After returning from a speaking engagement for the Idaho Library Association (wonderful people!), I came down with what might be, but I hope isn't, H1N1. (Back from the doctor. Yeah. Probably is. Got it from my son, who got it from school, which seems to be the main vector this time of year.) It's flu-like. I've spent about 30 hours in bed, sweating, shaking, coughing, and napping. In between, I picked up a book I've been wanting to read for years, "A History of God," by Karen Armstrong. Together, the experience is kind of shamanistic. I emerge from time to time for ritual soup, then back into a swelter of holy words, delirium, and dreams.

I've read a lot of Armstrong's works now, and find them consistently insightful. But she's subtle, too. She doesn't lay out her conclusions in a "first I'll tell you what I'm going to tell you, then I'll tell you, then I'll tell you what I told you" manner.
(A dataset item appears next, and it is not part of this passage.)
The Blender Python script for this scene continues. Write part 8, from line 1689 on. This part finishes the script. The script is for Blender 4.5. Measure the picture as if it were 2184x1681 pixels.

The subtitle is "the 4,000-year quest of Judaism, Christianity, and Islam." And some of her core themes seem to shake out like this:

* the idea of God does change, has changed in significant ways, in accordance with the times and trials of the people professing belief.

* the changes are parallel in all three faiths. That is, all have dealt in remarkably similar ways with the "problem" of creation (how does something come from nothing), of an impersonal deity beyond human knowledge versus the personal and subjective religious experience, of suffering and evil, of reason and science. The bottom line: outside of the more recent surge of fundamentalism, most of the faiths settled into an understanding that God, and scripture, is not literal truth, but symbolic, mythic, ultimately a subjective experience.

* Islam is particularly misunderstood in the west, despite the fact that it has been until the most recent times among the most tolerant of all the faiths.

* Western Christianity -- with the tendency in both Catholic and Protestant faiths to harshly enforce explicit doctrines -- is a cautionary tale. The personal God allows us to project our individual ignorance and prejudice on the Almighty, excusing and even mandating acts of violence and cruelty. There is also in Western Christianity, often, a wild emotionalism -- revivals, being "born-again" -- that seem quite contrary to the calmer and perhaps more abiding faith that comes through spiritual discipline and contemplation.

As the religionists here described encountered new challenges -- political, social, psychological -- they looked to their religion to help them survive. Generally speaking, each of the faiths lived up to those challenges. The exception may be the Holocaust. Many Jews, and not only Jews, concluded that either there is no God, God could have done something and didn't (so is monstrous), or God is impotent.

Armstrong leaves us with an interesting question: so, do we need God? Or can we find enough connection, transcendent meaning, cause for compassion, without such a construct? Her book ends with a marvelously touching poem by Thomas Hardy, "In the Darkling Thrush." [Interestingly, Wallace Stevens wrote, "After one has abandoned a belief in god, poetry is that essence which takes its place as life's redemption."]

Where Armstrong excels is in her ability to describe, without slander. She doesn't answer any questions. But she leaves you with better ones.